Mas não existe. Não há. Não se vende, nem se opera.
Mas pode-se esquecer? Pode.
Como assim? Ora, usando uma técnica vulgarmente usada pelos bombeiros para extinguir os incêndios. O lendário truque do “Fogo contra Fogo” que basicamente consiste em lançar outro fogo em direcção ao que vem a arder. Assim, queima-se uma área que ainda não esteja ardida, para que quando o fogo lá chegar nada mais tenha para arder.
E é limpinho. O que há a fazer é queimar o que ainda houver de bom e fazer com que as coisas que estejam associadas à pessoa que queiramos esquecer não nos pareçam assim tão agradáveis. E quando ele – leia-se o incêndio – aparecer, já só resta terra queimada.

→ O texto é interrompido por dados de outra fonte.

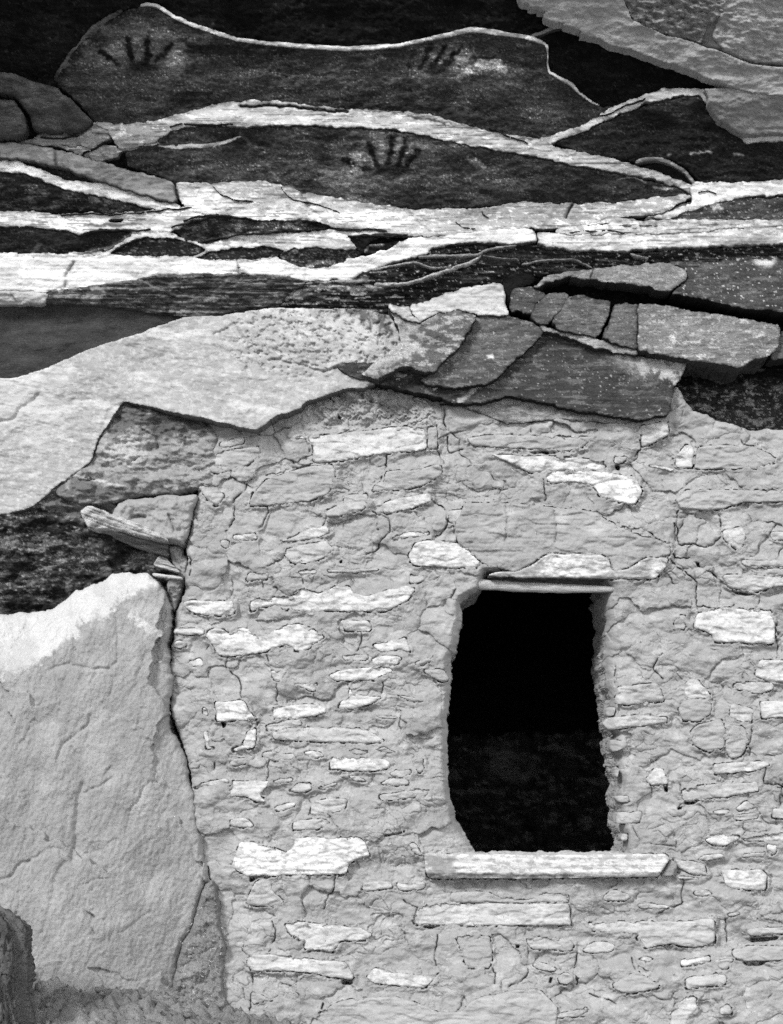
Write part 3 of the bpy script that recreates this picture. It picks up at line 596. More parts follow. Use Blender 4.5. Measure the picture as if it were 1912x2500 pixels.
slab(T('D', "1084 490 1150 490 1300 515 1480 545 1668 575 1666 650 1632 702 1560 722 1490 757 1450 742 1290 722 1086 682"), -.112, (1700, 810), .03, -.1, .235, 'long light grey block at the right end of the broken row', name='rock_block', seed=112, thick=.14, bev=7, paint=[('n', .16, 60, 24, .2, .6, 113, .7), flakes, ('n', .6, 24, 12, .4, .6, 114, .6)])
slab(T('D', "1630 720 1640 660 1670 600 1680 570 1680 700 1650 720"), -.06, (1900, 830), 0, 0, .12, None, seed=115)
slab(T('D', "805 382 900 345 1000 335 1200 318 1282 354 1290 378 1216 442 1100 416 950 402 860 388"), -.120, (1530, 670), 0, -.15, .22, 'flat grey block with a pointed right end', name='rock_block', seed=116, thick=.06, paint=[flakes, ('n', .4, 30, 10, .3, .6, 117, .7), ('l', T('D', "905 345 888 388"), 1.6, .04, 2)])
slab(T('D', "1202 320 1290 316 1400 298 1500 282 1680 262 1680 528 1600 520 1500 506 1350 472 1222 448 1288 380 1278 352"), -.105, (1750, 690), 0, -.2, .07, 'dark slab flecked with white at the right edge', seed=118, thick=.07, paint=[('n', .6, 13, 6, .74, .86, 119, .9), ('n', .2, 50, 16, .2, .6, 127, .6), ('e', 1870, 640, 35, 20, .7, .8)])

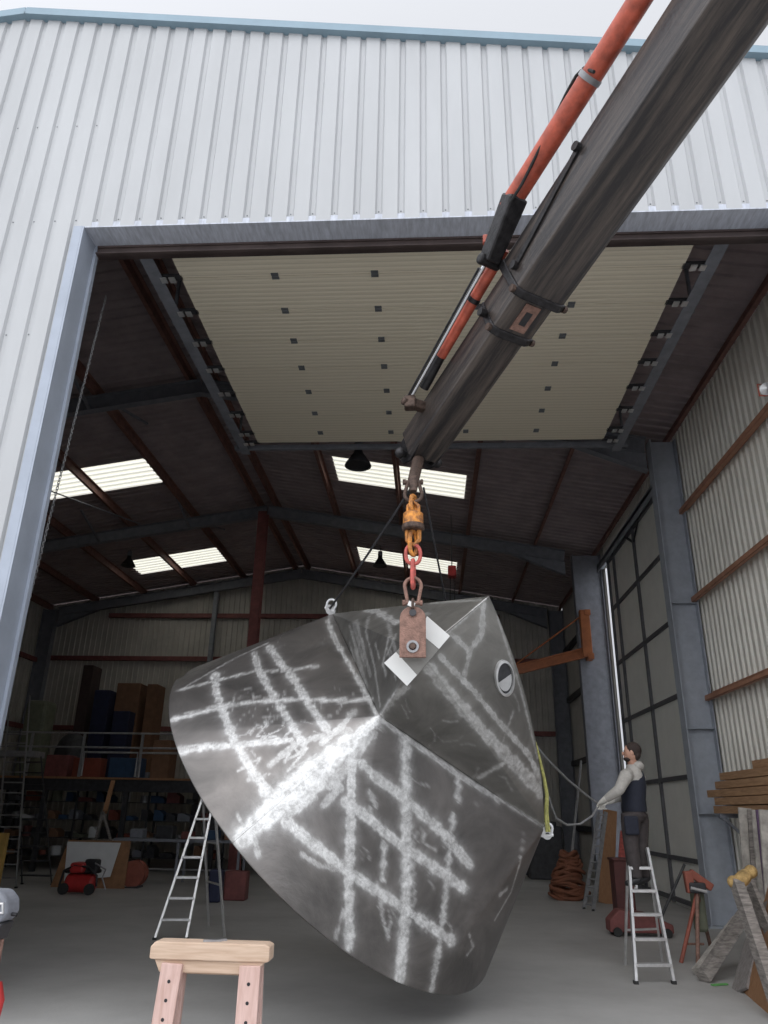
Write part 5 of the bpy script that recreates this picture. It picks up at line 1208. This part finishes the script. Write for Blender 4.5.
# elevation gradient
mr = N.new('ShaderNodeMapRange'); L.new(sp.outputs['Z'], mr.inputs[0]); mr.inputs[1].default_value = -.1; mr.inputs[2].default_value = 1
rp = N.new('ShaderNodeValToRGB'); L.new(mr.outputs[0], rp.inputs[0])
rp.color_ramp.elements[0].color = (.63, .655, .70, 1); rp.color_ramp.elements[1].color = (.80, .82, .87, 1)
no = N.new('ShaderNodeTexNoise'); no.inputs['Scale'].default_value = 1.6; no.inputs['Detail'].default_value = 4; L.new(tc.outputs['Generated'], no.inputs[0])
mr2 = N.new('ShaderNodeMapRange'); L.new(no.outputs['Fac'], mr2.inputs[0]); mr2.inputs[3].default_value = .96; mr2.inputs[4].default_value = 1.04
mm = N.new('ShaderNodeMixRGB'); mm.blend_type = 'MULTIPLY'; mm.inputs[0].default_value = 1; L.new(rp.outputs[0], mm.inputs[1]); L.new(mr2.outputs[0], mm.inputs[2])
L.new(mm.outputs[0], bg.inputs['Color']); dt = N.new('ShaderNodeVectorMath'); dt.operation = 'DOT_PRODUCT'; L.new(tc.outputs['Generated'], dt.inputs[0]); dt.inputs[1].default_value = (-.25, -.87, .42)
ms_ = N.new('ShaderNodeMapRange'); ms_.interpolation_type = 'SMOOTHSTEP'; L.new(dt.outputs['Value'], ms_.inputs[0]); ms_.inputs[1].default_value = -.3; ms_.inputs[2].default_value = 1; ms_.inputs[3].default_value = 1; ms_.inputs[4].default_value = 2.5
L.new(ms_.outputs[0], bg.inputs['Strength'])
sl = bpy.data.lights.new('sun', 'SUN'); sl.energy = .55; sl.angle = math.radians(50); sl.color = (1, .97, .93)
so = bpy.data.objects.new('sun', sl); col.objects.link(so)
so.rotation_euler = Vector((.35, 1, -.95)).to_track_quat('-Z', 'Y').to_euler()

vs = sc.view_settings; vs.view_transform = 'Standard'; vs.look = 'None'; vs.gamma = 1; vs.exposure = 0; vs.use_curve_mapping = False

sc.cycles.max_bounces = 14; sc.cycles.diffuse_bounces = 8; sc.cycles.glossy_bounces = 5
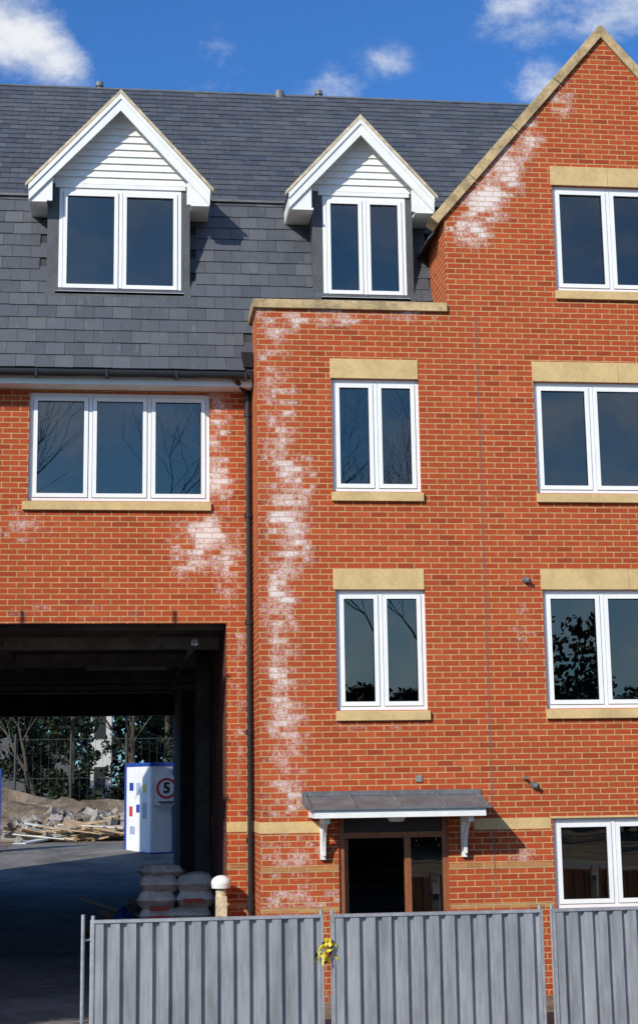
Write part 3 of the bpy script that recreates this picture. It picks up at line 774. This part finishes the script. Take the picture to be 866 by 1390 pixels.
for i in range(3): f.tube((i*2.0,-.03,.1),(i*2.0+2,-.03,3.8),.022,.022,8)
f.build('tubes_and_boards',['tube','wood'],E)
f=MB(); n=30
for j in range(n):
    for i in range(n):
        q=[]
        for a,b in ((i,j),(i+1,j),(i+1,j+1),(i,j+1)):
            x=a/n*5.95+.02; z=.2+b/n*7.2; q.append((x,.74+.04*noise.noise(Vector((x*1.5,z*.8,3))),z))
        f.face(q)
f.build('shade_sheeting',['sheet'],E,smooth=True)

# ---------------------------------------------------------------- light
tv=Vector((.55,.62,-.50)).normalized()
sd=bpy.data.lights.new('sun','SUN'); sd.energy=4.7; sd.angle=math.radians(.5); sd.color=(1,.95,.86)
so=bpy.data.objects.new('sun',sd); bpy.context.collection.objects.link(so); so.rotation_euler=tv.to_track_quat('-Z','Y').to_euler(); so.location=(-20,-25,30)
W=bpy.data.worlds.new('World'); S.world=W; W.use_nodes=True; nt=W.node_tree; nt.nodes.clear()
out=N(nt,'ShaderNodeOutputWorld'); bg=N(nt,'ShaderNodeBackground'); nt.links.new(bg.outputs[0],out.inputs[0])
sk=N(nt,'ShaderNodeTexSky'); sk.sky_type='NISHITA'; sk.sun_disc=False
el=math.asin(-tv.z); az=math.atan2(-tv.x,-tv.y)
sk.sun_elevation=el; sk.sun_rotation=az%(2*math.pi); sk.air_density=1.0; sk.dust_density=.5; sk.ozone_density=2.0
skc=mixc(nt,1.0,sk.outputs[0],(.46,.98,1.62),'MULTIPLY')
tc=N(nt,'ShaderNodeTexCoord'); D=tc.outputs['Generated']
CL=[(-.085,.895,.450,.055,1.0),(-.068,.895,.441,.05,1.0),(-.045,.90,.430,.035,.95),(.245,.854,.464,.055,.85),(.292,.85,.458,.05,.8),(.043,.901,.436,.05,.36),(.123,.898,.420,.035,.55),(.154,.887,.433,.03,.45),(.249,.873,.418,.035,.6),(.29,.86,.43,.04,.45)]
acc=None
for x,y,z,r,s in CL:
    v=N(nt,'ShaderNodeVectorMath',operation='SUBTRACT'); nt.links.new(D,v.inputs[0]); l=Vector((x,y,z)).normalized(); v.inputs[1].default_value=l
    w=vscale(nt,v.outputs[0],(1,1,1.6)); q=N(nt,'ShaderNodeVectorMath',operation='LENGTH'); nt.links.new(w,q.inputs[0])
    g=maprange(nt,q.outputs['Value'],r*1.35,0,0,s); acc=g if acc is None else math_(nt,'MAXIMUM',acc,g)
n1=noise_(nt,vscale(nt,D,(1,1,1.7)),22,7,.64); n0=noise_(nt,vscale(nt,D,(1,1,2.0)),4.2,5,.55)
front=math_(nt,'ADD',acc,math_(nt,'MULTIPLY',math_(nt,'SUBTRACT',n1,.5),1.8))
front=math_(nt,'MULTIPLY',maprange(nt,front,.28,1.15),maprange(nt,acc,.02,.45))
sep=N(nt,'ShaderNodeSeparateXYZ'); nt.links.new(D,sep.inputs[0])
back=math_(nt,'MULTIPLY',maprange(nt,n0,.38,.66),maprange(nt,sep.outputs[1],.3,-.1))
cm=math_(nt,'MAXIMUM',front,math_(nt,'MULTIPLY',back,.6))
n3=noise_(nt,D,30,3)
ccol=mixc(nt,maprange(nt,n3,.35,.65),(6.4,7.0,8.0),(9.2,9.4,9.6))
col=mixc(nt,math_(nt,'MULTIPLY',cm,.92),skc,ccol)
nt.links.new(col,bg.inputs[0]); bg.inputs[1].default_value=.1

# ---------------------------------------------------------------- camera
ca=bpy.data.cameras.new('camera'); co=bpy.data.objects.new('camera',ca); bpy.context.collection.objects.link(co)
f=Vector((.12068,.97447,.18927)); r=Vector((.99265,-.12014,-.0144)); u=Vector((-.00871,-.18962,.98181))
co.matrix_world=Matrix(((r.x,u.x,-f.x,0),(r.y,u.y,-f.y,-20),(r.z,u.z,-f.z,2.7),(0,0,0,1)))
ca.sensor_fit='VERTICAL'; ca.sensor_height=36; ca.sensor_width=24; ca.lens=2121/1390*36; ca.shift_y=-45/1390
ca.clip_end=2000; ca.clip_start=.1
S.camera=co
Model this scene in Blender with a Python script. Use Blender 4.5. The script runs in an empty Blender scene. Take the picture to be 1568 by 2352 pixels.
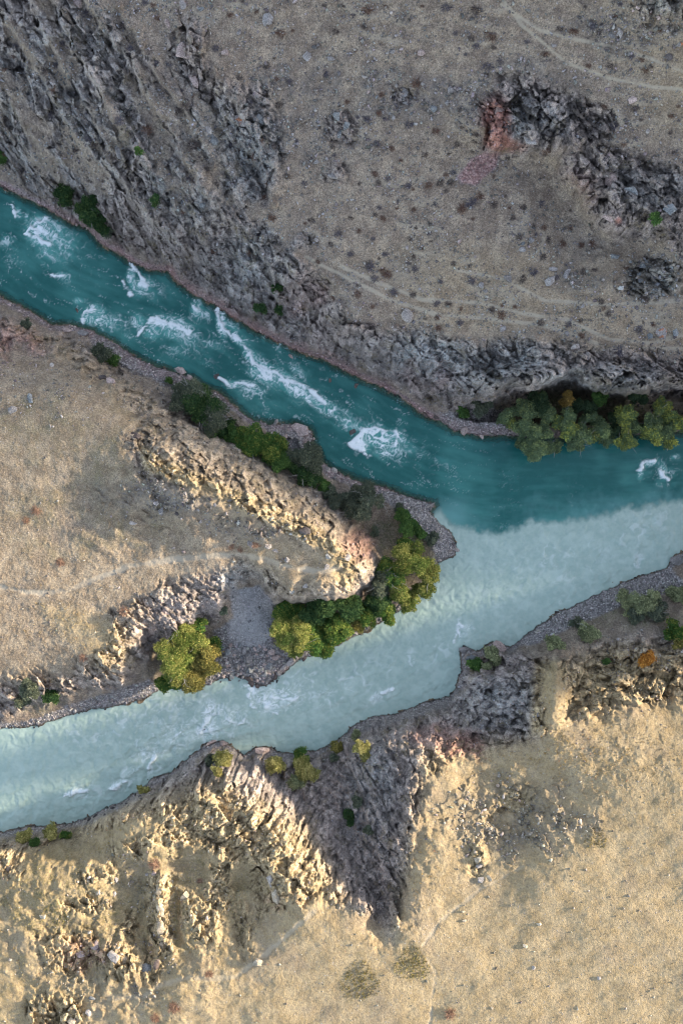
SUN_AZ, SUN_EL, SUN_E, SUN_ANG, SKY_E, EXPO, DENO = 14, 15.5, 3.4, 3.0, .15, 1.8, True
import bpy, bmesh, math, random
import numpy as np
R = math.radians
random.seed(7); RS = np.random.RandomState(11)
F = np.float32
S = 125.0/1568.0          # metres per map unit at river level
H = 140.0                 # drone height above the river
CU, CV = 784.0, 1176.0
sc = bpy.context.scene
COL = sc.collection

# ------------------------------------------------------------------ noise
def _hash(ix, iy, seed):
    with np.errstate(over='ignore'):
        h = (ix.astype(np.uint32)*np.uint32(374761393) + iy.astype(np.uint32)*np.uint32(668265263)
             + np.uint32((seed*2246822519+1013904223) & 0xffffffff))
        h = (h ^ (h >> np.uint32(13)))*np.uint32(1274126177)
        h = (h ^ (h >> np.uint32(16)))*np.uint32(2654435769)
        h = h ^ (h >> np.uint32(15))
    return h
def rnd(ix, iy, seed):
    return (_hash(ix, iy, seed) & np.uint32(0xffffff)).astype(F)/F(16777216)
def perlin(x, y, seed=0):
    x = x.astype(F); y = y.astype(F)
    x0 = np.floor(x).astype(np.int32); y0 = np.floor(y).astype(np.int32)
    fx = x-x0; fy = y-y0
    u = fx*fx*fx*(fx*(fx*6-15)+10); v = fy*fy*fy*(fy*(fy*6-15)+10)
    def g(dx, dy):
        a = rnd(x0+dx, y0+dy, seed)*F(6.2831853)
        return np.cos(a)*(fx-dx)+np.sin(a)*(fy-dy)
    a = g(0, 0); a += u*(g(1, 0)-a)
    b = g(0, 1); b += u*(g(1, 1)-b)
    return (a+v*(b-a))*F(1.45)
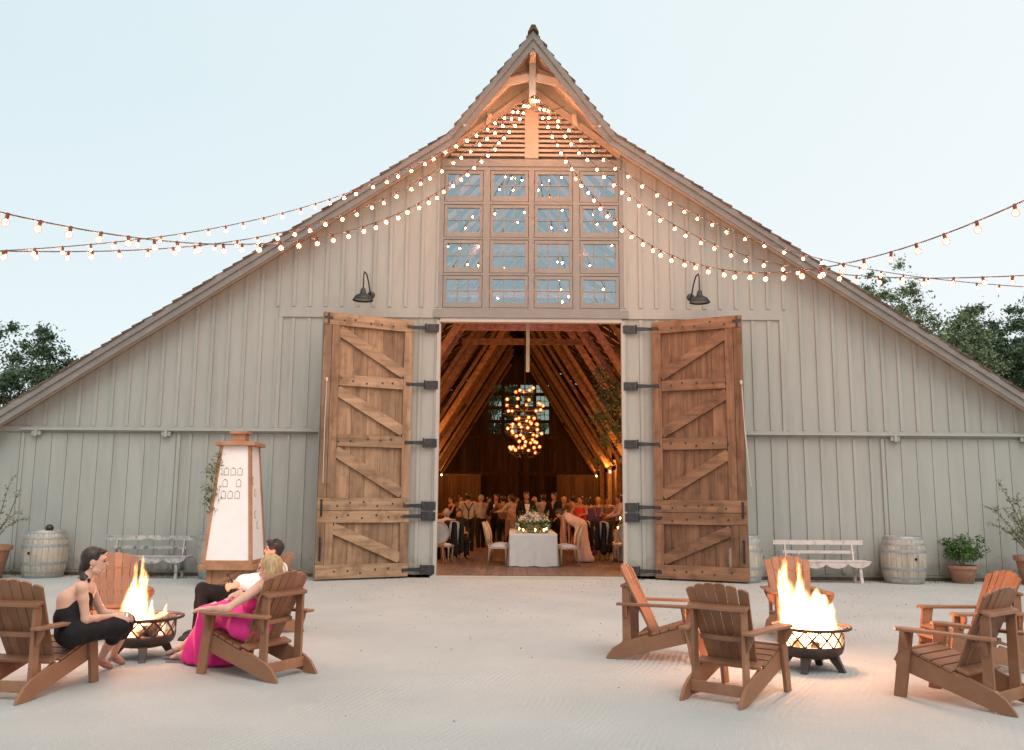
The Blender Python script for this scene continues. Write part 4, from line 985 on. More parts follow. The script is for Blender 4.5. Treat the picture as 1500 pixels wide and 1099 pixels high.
shrub((10.28,-.75,.5), [(-.85,0,1.05),(-.88,.05,.72),(-.62,.1,1.62),(-.3,0,1.25),(.1,.1,1.5),(.35,-.1,1.2),(-.5,-.1,.55),(-.2,.1,.8),(.5,.1,.7),(-.45,.1,.95),(.2,-.2,.6),(-.3,-.25,.4),(0,0,.9)], 'tall sparse olive-green shrub in the large pot at the right edge', M['leaf_olive'], 5, 30)
pot((-10.95,-.95,0), .42, .66, 'large terracotta pot at the left edge, cut off by the picture border', .06)
shrub((-10.95,-.95,.58), [(.55,0,1.2),(.62,.05,.78),(.3,.1,1.45),(.1,0,1.0),(.75,.05,.62),(-.3,.1,1.2),(.2,-.1,.6),(-.2,0,.7)], 'thin twiggy shrub in the pot at the left edge', M['leaf_olive'], 8, 12)

# ------------------------------------------------------------------ tapered card display
t = empty('card_display', (-5.72,-1.75,0), 0, 'tapered wooden obelisk with white panels and small framed cards, topped by a square cap', 'card display')
zb, zt = .40, 2.63; wb_, wt_ = .47, .295
def cw(z): return wb_+(wt_-wb_)*(z-zb)/(zt-zb)
q = MB(); q.box(-.36,.36,-.36,.36,.0,.30)
q.build('base_box', M['cedar'], t)
q = MB()
q.box(-.40,-.30,-.385,-.361,.0,.30); q.box(.30,.40,-.385,-.361,.0,.30); q.beam((-.28,-.375,.02),(.28,-.375,.28),.03,.07,(0,0,1)); q.box(.361,.385,-.38,.38,.22,.30)
q.build('base_trim', M['cedar'], t)
q = MB(); q.box(-.52,.52,-.52,.52,.30,.40); q.build('tray', M['cedar'], t, bevel=.006)
q = MB(); v = [(x*cw(z)*.96, y*cw(z)*.96, z) for z in (zb,zt) for x,y in ((-1,-1),(1,-1),(1,1),(-1,1))]; q.add(v, [(0,1,5,4),(1,2,6,5),(2,3,7,6),(3,0,4,7),(4,5,6,7)]); q.build('panel', M['canvas'], t)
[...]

E assim, aproveitando esta bonita analogia dos incêndios, é justo revelar que aqui o grande problema é o vento, o vento que pode reacender as chamas. E esse vento pode ser uma chamada dele — que ninguém atenda o telefone — uma súbita vontade de lhe ligarmos nós, às quatro da manhã com uma voz notoriamente embriagada — apague-se já o número — o vento pode ser uma foto dele ainda no quarto — que se guarde isso numa gaveta escura — uma carta que imbecilmente relemos — perigo, perigo! E assim, voltando à perniciosa técnica do fogo contra fogo, o mais importante é queimarmos tudo à volta sem usarmos um único fósforo. É dizermos “isto é muito bonito e tal, mas eu tenho de sair daqui antes que se faça tarde” e assim, ao não permitirmos recaídas que sabemos que só irão adiar o inevitável, extinguiremos o pouco que vai existindo até que tudo fique reduzido a cinzas, tão frias e inertes, que nenhum vento será capaz de reanimar.